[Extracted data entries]
◆ ◆ ◆ ◆

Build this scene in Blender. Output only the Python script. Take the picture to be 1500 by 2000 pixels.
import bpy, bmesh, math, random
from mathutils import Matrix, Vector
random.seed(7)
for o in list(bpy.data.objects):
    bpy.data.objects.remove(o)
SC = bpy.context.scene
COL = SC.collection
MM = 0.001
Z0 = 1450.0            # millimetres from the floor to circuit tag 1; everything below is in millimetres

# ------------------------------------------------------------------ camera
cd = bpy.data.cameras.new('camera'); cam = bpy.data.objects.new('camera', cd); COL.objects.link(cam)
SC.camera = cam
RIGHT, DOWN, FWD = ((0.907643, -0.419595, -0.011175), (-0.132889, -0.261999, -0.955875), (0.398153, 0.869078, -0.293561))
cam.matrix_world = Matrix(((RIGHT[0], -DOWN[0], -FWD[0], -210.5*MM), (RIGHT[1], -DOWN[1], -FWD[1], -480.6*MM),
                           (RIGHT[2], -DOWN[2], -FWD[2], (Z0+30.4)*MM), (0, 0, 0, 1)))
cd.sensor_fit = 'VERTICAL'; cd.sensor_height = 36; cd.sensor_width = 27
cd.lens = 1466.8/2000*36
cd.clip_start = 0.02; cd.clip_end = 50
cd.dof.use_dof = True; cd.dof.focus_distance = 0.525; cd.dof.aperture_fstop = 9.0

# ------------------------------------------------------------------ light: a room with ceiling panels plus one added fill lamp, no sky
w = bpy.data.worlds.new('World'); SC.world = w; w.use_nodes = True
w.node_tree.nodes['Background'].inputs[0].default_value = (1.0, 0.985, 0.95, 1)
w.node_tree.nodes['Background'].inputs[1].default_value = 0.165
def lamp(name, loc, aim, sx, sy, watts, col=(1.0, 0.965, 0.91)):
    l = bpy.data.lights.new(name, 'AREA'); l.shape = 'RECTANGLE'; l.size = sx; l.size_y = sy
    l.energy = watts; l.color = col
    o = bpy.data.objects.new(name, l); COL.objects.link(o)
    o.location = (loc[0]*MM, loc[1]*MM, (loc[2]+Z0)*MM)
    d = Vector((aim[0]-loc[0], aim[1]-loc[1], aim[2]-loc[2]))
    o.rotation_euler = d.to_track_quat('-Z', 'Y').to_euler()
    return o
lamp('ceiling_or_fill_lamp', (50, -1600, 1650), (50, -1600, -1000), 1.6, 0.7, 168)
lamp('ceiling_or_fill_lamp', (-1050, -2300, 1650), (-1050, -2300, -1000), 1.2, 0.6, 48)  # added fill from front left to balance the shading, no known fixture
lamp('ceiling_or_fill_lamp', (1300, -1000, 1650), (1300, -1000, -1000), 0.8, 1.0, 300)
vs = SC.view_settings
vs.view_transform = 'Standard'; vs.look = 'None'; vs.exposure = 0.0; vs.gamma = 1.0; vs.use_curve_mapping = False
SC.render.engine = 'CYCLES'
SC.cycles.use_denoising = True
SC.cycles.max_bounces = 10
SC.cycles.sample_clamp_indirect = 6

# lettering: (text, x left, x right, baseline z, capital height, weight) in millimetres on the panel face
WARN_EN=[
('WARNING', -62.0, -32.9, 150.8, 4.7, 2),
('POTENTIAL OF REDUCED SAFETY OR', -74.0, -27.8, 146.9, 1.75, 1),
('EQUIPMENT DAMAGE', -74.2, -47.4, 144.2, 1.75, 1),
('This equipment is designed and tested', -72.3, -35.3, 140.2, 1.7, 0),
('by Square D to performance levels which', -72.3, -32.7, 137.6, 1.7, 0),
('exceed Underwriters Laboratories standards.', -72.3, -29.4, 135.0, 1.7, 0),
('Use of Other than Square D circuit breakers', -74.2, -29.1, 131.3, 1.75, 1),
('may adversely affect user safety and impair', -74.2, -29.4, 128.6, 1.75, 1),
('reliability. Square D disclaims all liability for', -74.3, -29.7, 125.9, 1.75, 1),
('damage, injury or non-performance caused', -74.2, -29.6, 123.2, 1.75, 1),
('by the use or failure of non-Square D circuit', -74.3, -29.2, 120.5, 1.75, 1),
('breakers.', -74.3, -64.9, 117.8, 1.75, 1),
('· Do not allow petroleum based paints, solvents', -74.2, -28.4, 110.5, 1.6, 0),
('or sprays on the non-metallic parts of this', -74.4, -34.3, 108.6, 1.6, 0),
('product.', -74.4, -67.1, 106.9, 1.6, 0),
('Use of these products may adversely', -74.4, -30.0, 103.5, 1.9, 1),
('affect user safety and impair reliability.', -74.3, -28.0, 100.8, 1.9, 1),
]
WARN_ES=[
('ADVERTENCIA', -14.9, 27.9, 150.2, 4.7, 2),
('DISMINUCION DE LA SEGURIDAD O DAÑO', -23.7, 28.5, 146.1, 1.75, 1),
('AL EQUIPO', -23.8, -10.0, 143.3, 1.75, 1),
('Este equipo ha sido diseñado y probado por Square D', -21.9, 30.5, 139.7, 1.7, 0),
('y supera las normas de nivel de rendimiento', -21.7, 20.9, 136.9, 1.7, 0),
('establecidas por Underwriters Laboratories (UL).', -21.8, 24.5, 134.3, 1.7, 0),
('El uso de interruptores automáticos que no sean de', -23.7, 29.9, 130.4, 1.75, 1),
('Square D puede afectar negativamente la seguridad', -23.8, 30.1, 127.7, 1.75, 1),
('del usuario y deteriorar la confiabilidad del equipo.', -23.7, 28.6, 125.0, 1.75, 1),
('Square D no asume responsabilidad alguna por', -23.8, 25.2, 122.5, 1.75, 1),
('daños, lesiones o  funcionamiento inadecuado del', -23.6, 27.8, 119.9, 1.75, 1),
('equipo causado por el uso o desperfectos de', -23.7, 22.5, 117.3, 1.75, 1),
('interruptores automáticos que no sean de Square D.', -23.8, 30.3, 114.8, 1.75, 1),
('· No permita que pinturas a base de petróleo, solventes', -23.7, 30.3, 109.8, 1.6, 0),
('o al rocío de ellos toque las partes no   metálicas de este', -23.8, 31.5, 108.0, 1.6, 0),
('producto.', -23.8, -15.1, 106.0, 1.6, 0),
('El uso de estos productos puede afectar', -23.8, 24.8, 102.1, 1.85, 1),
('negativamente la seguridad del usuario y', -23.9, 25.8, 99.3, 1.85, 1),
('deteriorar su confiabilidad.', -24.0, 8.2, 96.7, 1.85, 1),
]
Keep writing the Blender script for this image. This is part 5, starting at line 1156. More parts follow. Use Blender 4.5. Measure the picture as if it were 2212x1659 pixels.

◆ ◆ ◆ ◆

### Problem
Reproduce exactly the lines from the beginning of the entries above up to and including the line that contains "cd.dof.use_dof = True;".

### Solution to this exercise
Build this scene in Blender. Output only the Python script. Take the picture to be 1500 by 2000 pixels.
import bpy, bmesh, math, random
from mathutils import Matrix, Vector
random.seed(7)
for o in list(bpy.data.objects):
    bpy.data.objects.remove(o)
SC = bpy.context.scene
COL = SC.collection
MM = 0.001
Z0 = 1450.0            # millimetres from the floor to circuit tag 1; everything below is in millimetres

# ------------------------------------------------------------------ camera
cd = bpy.data.cameras.new('camera'); cam = bpy.data.objects.new('camera', cd); COL.objects.link(cam)
SC.camera = cam
RIGHT, DOWN, FWD = ((0.907643, -0.419595, -0.011175), (-0.132889, -0.261999, -0.955875), (0.398153, 0.869078, -0.293561))
cam.matrix_world = Matrix(((RIGHT[0], -DOWN[0], -FWD[0], -210.5*MM), (RIGHT[1], -DOWN[1], -FWD[1], -480.6*MM),
                           (RIGHT[2], -DOWN[2], -FWD[2], (Z0+30.4)*MM), (0, 0, 0, 1)))
cd.sensor_fit = 'VERTICAL'; cd.sensor_height = 36; cd.sensor_width = 27
cd.lens = 1466.8/2000*36
cd.clip_start = 0.02; cd.clip_end = 50
cd.dof.use_dof = True; cd.dof.focus_distance = 0.525; cd.dof.aperture_fstop = 9.0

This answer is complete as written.